Citi’s analysts says Macrovalue’s acquisition of DFI Retail and Giant will allow Sheng Siong to grow market share with less competition.
Sheng Siong Group’s CEO Lim Hock Chee has received a total compensation of $7.064 million for the FY2024 ended Dec 31, 2024, up 20.6% y-o-y from the $5.86 million he received in FY2023.
Similarly, Lim’s two brothers Lim Hock Eng and Lim Hock Leng, who are co-founders of the supermarket chain, received compensation of $7.013 million and $7 million respectively.
According to Sheng Siong’s annual report, the CEO’s base salary was $303,000, with a variable bonus of $6.66 million. His brothers also received a variable bonus of $6.6 million.
The annual report also states that the remuneration of the 10 key management personnel who are not directors nor CEO of the company, adds up to about $6.1 million. This is lower than the $8 million total compensation in FY2023.
In his CEO’s address in the annual report, Lim highlights external uncertainties such as geopolitical tensions and global trade conflicts that could impact consumer sentiment and supply chain stability.
He notes that the group’s cash and cash equivalents for FY2024 stood at $353.4 million, a 8.9% y-o-y increase from the year before, ensuring liquidity to navigate uncertainties and capitalize on emerging opportunities.
Lim notes that the group continues to invest in automation to improve operational efficiency and enhance profit margins. With six new store openings in Singapore in 2024, and eight tender resultings pending ahead, the CEO says that expansion in Singapore remains top of mind.

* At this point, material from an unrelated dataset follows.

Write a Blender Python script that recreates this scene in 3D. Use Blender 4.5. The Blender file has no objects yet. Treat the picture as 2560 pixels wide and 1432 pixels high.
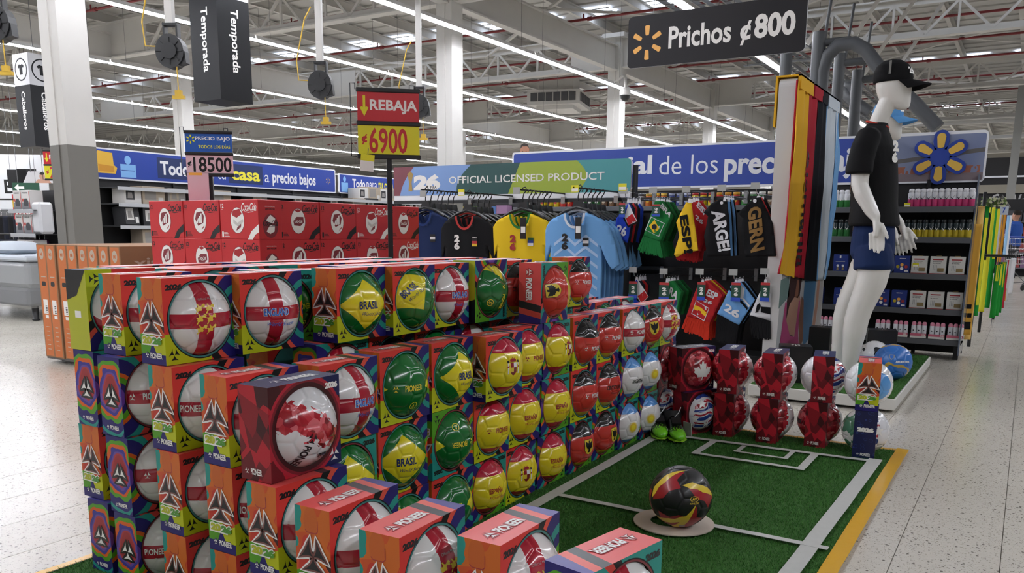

While the group opened its sixth store in Kunming, China in 2024, Lim notes that the group will monitor market dynamics and expansion opportunities in a measured and sustainable way.
In end March, Malaysian retail group Macrovalue acquired all of DFI Retail’s Cold Storage and Giant supermarkets in Singapore for $125 million. The deal includes 48 Cold Storage and 41 Giant outlets and the acquisition is expected to be completed in 2HFY2025.
Citi’s analyst Huan Wen Gan says that Sheng Siong will benefit from Macrovalue’s acquisition of DFI’s supermarket business, as it could accelerate the closure of unprofitable locations, allowing the group to grow market share with less competition.
Huan raised his target price to $1.90 from $1.74 previously, and believes that the stock will likely be driven by earnings growth over the next one year.
Shares in Sheng Siong closed 1 cent higher or 0.61% up at $1.65 on Apr 4.